It’s no secret that most of the market’s attention has been centered around the technology sector, especially in stocks dealing with the advancement and global adoption of artificial intelligence, names like NVIDIA Co. (NASDAQ: NVDA) and even Taiwan Semiconductor Manufacturing (NYSE: TSM). While these stocks have outperformed this year, investors should focus on the road ahead.
That road may have a different sector in mind for the market’s attention, and it won’t be the exciting tech names or even pending patents for a biotech stock. This time, Wall Street is starting to favor a rotation out of technology and consumer discretionary names into the consumer staples sector, providing investors with more stability and predictable cash flows.
To prove this trend, analysts at Citigroup recently boosted their price targets for Procter & Gamble Co. (NYSE: PG) up to $190 a share, where they previously valued the stock at $177 a share, so that’s a boost of 7.3% roughly. While it may not be as aggressive as the boosts and price action of the shiny stocks taking over the S&P 500 today, it is worthy of investor attention considering the company’s $393.2 billion market capitalization.
Why Today's Economy Calls for Stocks Like Procter & Gamble
Not many know what is happening in the U.S. economy today, but economists have dreaded it since the last time it happened, in the 1970s. That condition is called stagflation, and it’s a sticky one, making the Federal Reserve’s (the Fed) job a lot harder than it already is.

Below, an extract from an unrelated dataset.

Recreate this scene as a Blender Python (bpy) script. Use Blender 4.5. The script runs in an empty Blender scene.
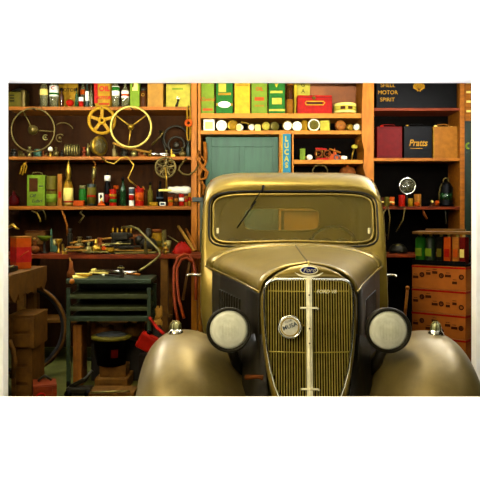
import bpy, bmesh, math, random
from mathutils import Vector, Matrix, Euler
random.seed(7)
PI = math.pi
SC = bpy.context.scene
COL = SC.collection
def X(px, d): return (px-240)*d/F
def Z(py, d): return EYE-(py-HY)*d/F
# ---------------------------------------------------------------- camera, world, lights, exposure
F = 692.0; EYE = 1.45; HY = 215.0
cam_d = bpy.data.cameras.new('camera'); cam = bpy.data.objects.new('camera', cam_d); COL.objects.link(cam)
cam.location = (0, 0, EYE); cam.rotation_euler = (PI/2, 0, 0)
cam_d.sensor_width = 36; cam_d.lens = F/480*36; cam_d.shift_y = (HY-240)/480
SC.camera = cam
w = bpy.data.worlds.new('world'); SC.world = w; w.use_nodes = True
w.node_tree.nodes['Background'].inputs[0].default_value = (1, .93, .8, 1)
w.node_tree.nodes['Background'].inputs[1].default_value = 0.08
SC.view_settings.view_transform = 'Standard'; SC.view_settings.look = 'None'
SC.view_settings.exposure = 0.42; SC.view_settings.gamma = 1; SC.view_settings.use_curve_mapping = False
def area(name, loc, target, sx, sy, power, col=(1,1,1), spread=PI):
    l = bpy.data.lights.new(name, 'AREA'); l.shape = 'RECTANGLE'; l.size = sx; l.size_y = sy
    l.energy = power; l.color = col; l.spread = spread
    o = bpy.data.objects.new(name, l); COL.objects.link(o); o.location = loc
    o.rotation_euler = (Vector(target)-Vector(loc)).to_track_quat('-Z', 'Y').to_euler()
    return o
def spot(name, loc, target, power, angle, blend=.6, col=(1,1,1), size=.15):
    l = bpy.data.lights.new(name, 'SPOT'); l.energy = power; l.spot_size = angle; l.spot_blend = blend
    l.color = col; l.shadow_soft_size = size
    o = bpy.data.objects.new(name, l); COL.objects.link(o); o.location = loc
    o.rotation_euler = (Vector(target)-Vector(loc)).to_track_quat('-Z', 'Y').to_euler()
    return o
L_SIDE = 130; L_KEY = 74
for s in (-1, 1):
    o_ = area('side_fill', (s*2.22, 5.25, 2.45), (0, 0, 3), .16, 2.3, L_SIDE*(.85 if s > 0 else 1), (1,1,1), 2.3); o_.rotation_euler = (PI, -s*.5, 0)  # unseen fill lights added along the side walls to whiten the ceiling
    area('corner_fill', (s*2.1, 5.9, 2.3), (s*1.9, 6.75, 2.82), .15, .15, 17, (1,1,1), 2.4)  # unseen fill added near the wall to brighten the dim ceiling corner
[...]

Why? Well, this condition is defined as low economic growth with high inflation. The last quarter of U.S. GDP growth was revised to only 1.3%, while inflation came in above 3%. This means that investors need to look for businesses that can provide not only above-inflation and GDP growth but also stability in a shaky economic environment.
That’s where Procter & Gamble stock comes into play. Because the company’s products are not highly exposed to the business cycle and the ebbs and flows of the manufacturing or services PMI indexes, it provides the stability and predictability investors should look for during economic environments like today’s.
Whether the economy is booming or busting, free cash flow (operating cash flow minus capital expenditures) will carry investors through, and that’s how Procter & Gamble’s advantages can be quantified through the company’s financials.
Starting with margins, Procter & Gamble operates under a 51.5% gross margin, which makes sense since the company’s products are monopolized, and there aren’t many options to replace them.
This pricing power and market share trickles down into net margins of 18%, enabling management to retain more capital to reinvest and keep the business expansion plans underway. Investors can double-check this fact by noticing a return on invested capital (ROIC) rate of 21.2%, which is where the compounding capabilities of Procter & Gamble stock will be found.
Over the long term, annual stock price performance tends to follow the average ROIC rate, which investors can use to pinpoint a stock’s potential to beat inflation and GDP growth.
How the Market Views Procter & Gamble Stock Right Now
Starting with price action as a gauge, investors can assume that the overall market is behind the same trend that Citigroup analysts spotted, as the stock now trades at 98% of its 52-week high.
More than that, investors can compare Procter & Gamble to other stocks in the staples space, like Clorox Co. (NYSE: CLX) and Unilever (NYSE: UL). Investors can compare valuation metrics and spot which company is commanding the most premium in the sector, or at least compared to its peers.
On a forward P/E basis, Procter & Gamble stock trades at a 23.9x valuation, placing it above its peers. Since Clorox stock trades at a 23.1x multiple and Unilever trades at 19.6x, these peers are trading at a discount of 10% and 24%, respectively.
The same trend remains in the price-to-sales (P/S) ratio: Procter & Gamble trades at 4.6x today, while Clorox and Unilever trade at 2.3x and 2.6x. Stocks trade at a premium to peers for a good reason, especially when large capitalization stocks are being compared.
To crystalize the further upside ahead of Procter & Gamble stock, Guinness Asset Management (Procter & Gamble’s largest shareholder) boosted its stake by 0.4% as of July 2024. While this may not seem much on percentage terms, this boost brought the asset manager’s net investment to $187 million today.